I solved this question but there is something strange going on and I am unsure of myself. Would like someone to review it.
We are given a total order (or linear order) $<^{*}$on group $A$ such that for all $a \in A$:
$|\{x\in A | x<^{*}a\}|<\aleph_0$
We are asked to show that $A\leq \aleph_0$
My solution
if $<^{*}$ is a total order then there is an $a' \in A$ such that for all $x\in A$: $x<^{*}a'$.
so if we take $a=a': \{x\in A | x<^{*}a\}=A$ so we can infer that $A < \aleph_0$...

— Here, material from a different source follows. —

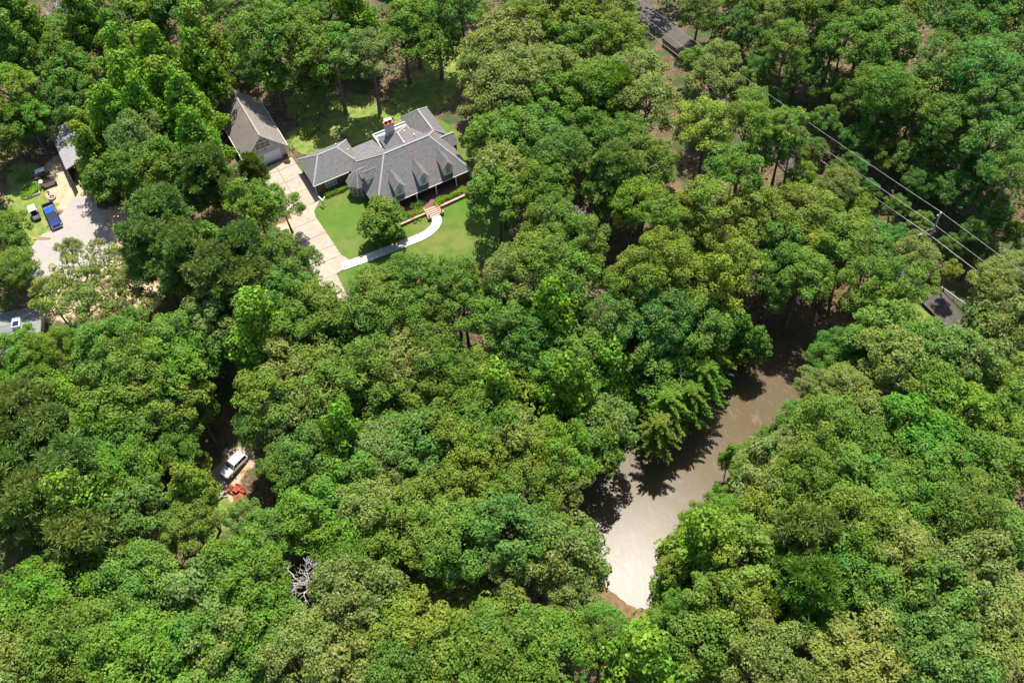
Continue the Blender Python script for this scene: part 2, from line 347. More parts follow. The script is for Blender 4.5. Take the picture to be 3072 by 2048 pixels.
def road():
    am = mat('old_asphalt', (.075, .063, .055), .9, noise=[(.3, (.10, .082, .07), .35, .65), (1.5, (.055, .045, .038), .5, .8), (8, (.10, .09, .08), .5, .85)], spec=.2)
    C = [(24, 185), (31.3, 170), (38.0, 157), (43.5, 143), (48.5, 129), (55, 115), (62, 102), (67.5, 93), (73.5, 83), (82, 69)]
    V = []; F = []; V2 = []; F2 = []
    C2 = []
    for i in range(len(C) - 1):
        for k in range(6): t = k / 6; C2.append((C[i][0] * (1 - t) + C[i + 1][0] * t, C[i][1] * (1 - t) + C[i + 1][1] * t))
    for i, (x, y) in enumerate(C2):
        a = C2[max(i - 1, 0)]; b = C2[min(i + 1, len(C2) - 1)]; t = Vector((b[0] - a[0], b[1] - a[1])).normalized(); nr = Vector((-t.y, t.x))
        z = float(zg(x, y)) + .22
        V += [(x - nr.x * 2.3, y - nr.y * 2.3, z), (x + nr.x * 2.3, y + nr.y * 2.3, z)]
        V2 += [(x - nr.x * 2.65, y - nr.y * 2.65, z + .008), (x - nr.x * 2.5, y - nr.y * 2.5, z + .008)]
        if i: F.append((2 * i - 2, 2 * i - 1, 2 * i + 1, 2 * i)); F2.append((2 * i - 2, 2 * i - 1, 2 * i + 1, 2 * i))
    mesh('road', V, F, am, kind='structure')
    # weathered plank fence on the near verge of the road
    fm = mat('weathered_wood', (.16, .11, .075), .9, noise=[(2, (.22, .17, .12), .4, .7)])
    a, b = Vector((34.2, 157.0)), Vector((41.2, 144.6)); d = (b - a).normalized()
    fo = empty('board_fence', (a.x, a.y, float(zg(a.x, a.y))), math.atan2(d.y, d.x), label='weathered brown board fence along the dark road at the top', category='fence')
    L = (b - a).length; k = 0
    while k * .42 < L:
        o = boxo('board', k * .42, k * .42 + .36, -.02, .02, .05, 1.7 + random.uniform(-.06, .06), fm, fo) if k == 0 else link('board', first, None, fo)
        if k == 0: first = o.data
        else: o.location = (k * .42, random.uniform(-.015, .015), random.uniform(-.05, .05))
        k += 1
    boxo('rail', 0, L, .03, .1, .4, .5, fm, fo); boxo('rail', 0, L, .03, .1, 1.3, 1.4, fm, fo)
road()

# ------------------------------------------------------------------ shared materials
white_m = mat('white_paint', (.72, .71, .69), .6, noise=[(3, (.62, .61, .59), .5, .9)])
brick_m = brick_mat('red_brown_brick', (.17, .075, .05), (.12, .06, .045), (.2, .17, .15))
bay_m = brick_mat('tan_stone', (.22, .18, .13), (.17, .14, .10), (.2, .18, .15))
roof_m = shingle_mat('grey_shingles', (.185, .180, .175), (.21, .172, .148), (.125, .122, .118))
roof2_m = shingle_mat('tan_shingles', (.25, .212, .185), (.29, .25, .225), (.18, .15, .13))
cap_m = mat('pale_ridge_shingles', (.36, .36, .36), .85, noise=[(3, (.30, .30, .30), .4, .7)])
cap2_m = mat('tan_ridge_shingles', (.34, .28, .23), .85)
glass_m = mat('dark_glass', (.02, .03, .035), .08, spec=.8)
curtain_m = mat('blind_behind_glass', (.16, .24, .25), .2, spec=.6)
rbrick_m = mat('salmon_brick', (.44, .20, .13), .85, noise=[(5, (.50, .26, .18), .4, .7), (16, (.32, .12, .08), .5, .8)], bump=.3)
rbrick2_m = mat('salmon_brick_light', (.52, .30, .21), .85, noise=[(5, (.56, .34, .25), .4, .7), (16, (.40, .2, .13), .55, .8)], bump=.3)
dark_floor_m = mat('dark_brick_floor', (.14, .075, .055), .9, noise=[(4, (.19, .10, .075), .4, .7)])
siding_m = mat('taupe_siding', (.48, .44, .40), .8, noise=[(1.5, (.51, .47, .43), .4, .7)])
mulch_m = mat('dark_mulch', (.07, .04, .025), .95, noise=[(6, (.13, .08, .05), .4, .7)], bump=.6)
steel_m = mat('galvanised_metal', (.33, .32, .32), .5, metal=.2, noise=[(.6, (.28, .27, .27), .4, .7)])
black_m = mat('black_plastic', (.025, .025, .028), .5)
tyre_m = mat('tyre_rubber', (.025, .025, .025), .85)
rim_m = mat('alloy_rim', (.45, .45, .46), .35, metal=.8)
dwood_m = mat('dark_brown_wood', (.05, .03, .025), .7, noise=[(4, (.09, .055, .045), .4, .7)])
orange_m = mat('clay_red', (.55, .12, .05), .7, noise=[(6, (.62, .2, .1), .4, .7)])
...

Here's what bothers me. We were asked to prove that $A \leq \aleph_0$ not $A < \aleph_0$. I know that what i proved shows both, but they aren't usually that lenient. if they wrote $\leq$ then that means there is a possiblity that $|A| = \aleph_0$, and according to my proof there isnt.
Have I done something wrong? I think that $A$ is a finite group. Else, $|\{x\in A | x<^{*}a\}|<\aleph_0$ won't be true for all $a$.
The issue here is this: Why does $A$ have a maximal element? It doesn't have to.
HINT: Show that if $|\{x\in A\mid x<a\}|=|\{x\in A\mid x<a'\}|$ then $a=a'$. Conclude that there is an obvious injection from $A$ into $\Bbb N$.